Channeling Ida Benson

Posted at 11:13 AM on April 16, 2006 by Bob Christiansen (2 Comments)
Filed under: The blog

I was having an online chat with my family as we do every week, and the topics were standard for us: food, the upcoming reunion and animals. We started getting into animals and music, and I realized that I've never met the supposed "His Master's Voice" dog...an animal that will sit and contentedly listen to music with you. I actually thought about that when I got a dog...what a nice way to spend an afternoon or evening, sitting by the fire, listening to music with my trusty faithful companion.
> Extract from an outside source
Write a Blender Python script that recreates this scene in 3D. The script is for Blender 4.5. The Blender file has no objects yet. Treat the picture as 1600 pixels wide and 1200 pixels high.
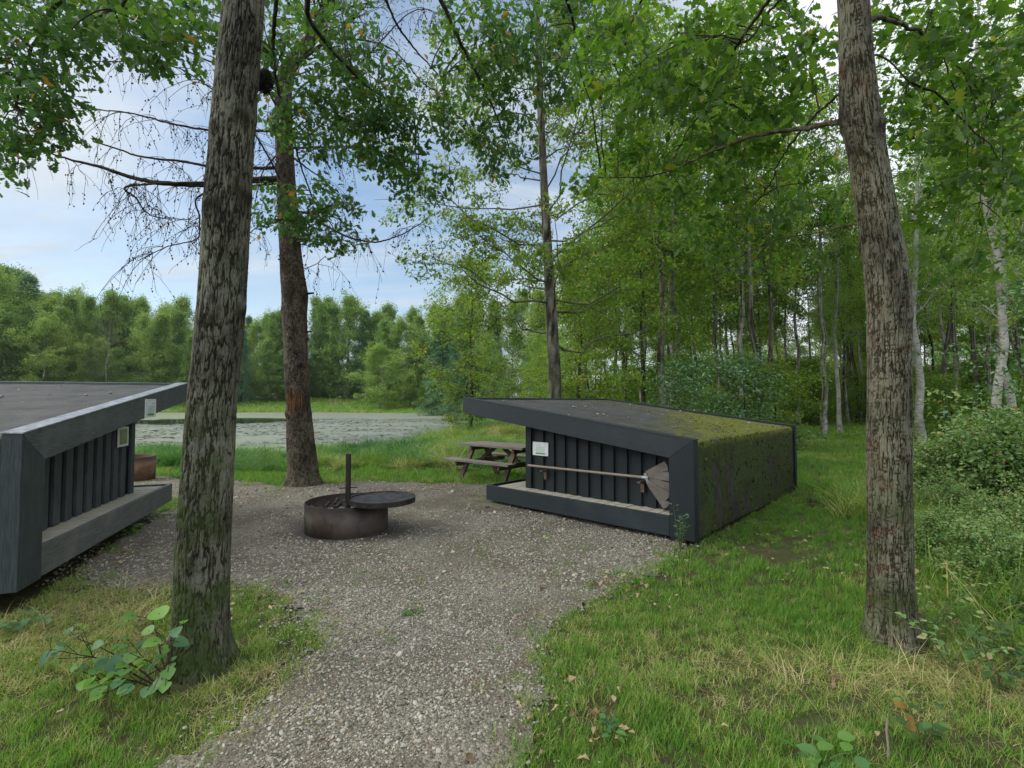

My dog HATES music! All music: rock, classical, jazz, movie soundtracks...doesn't matter to her, she just gets up and leaves the room. My grandmother used to do that too, with any TV program she didn't like. She would get up and leave the room, with her standard "Ish, Ish" trailing off into the distance. So basically my dog is channeling my grandmother! Oh, and she hates fires, too.

Comments (2)

As you may know, Bob, the "His Master's Voice" dog has a name: Nipper. Public radio people have appropriated it as shorthand for "NPR," but its original audio association goes much further back in history. http://www.emiclassics.com/centenary/nipper.html

Posted by Don Lee | April 17, 2006 3:07 PM

Listening to MPR one day, I notice a very strange behavior in my cat. He was running from room to room, bouncing off the walls. A behavior that we normally saw at 10pm when we were headed off to bed. My thoughts were, " Crazy cat must have gotten into the catnip." Seconds later, he was calm. I realized he quite running as soon as the music had changed. The first song had a violin being played very fast, on a high note. The second song was a much calmer piece. I thought it very intereting. Did that wild violin sound like a skinned cat, to the cat??

On another note, my mother would sit in her bed at night and do crossword puzzels while listening to opera. Sylvester, the cat, would sit with her. You could just tell by the look on his face that he loved opera. He was black and white and looked as if he had his tux on.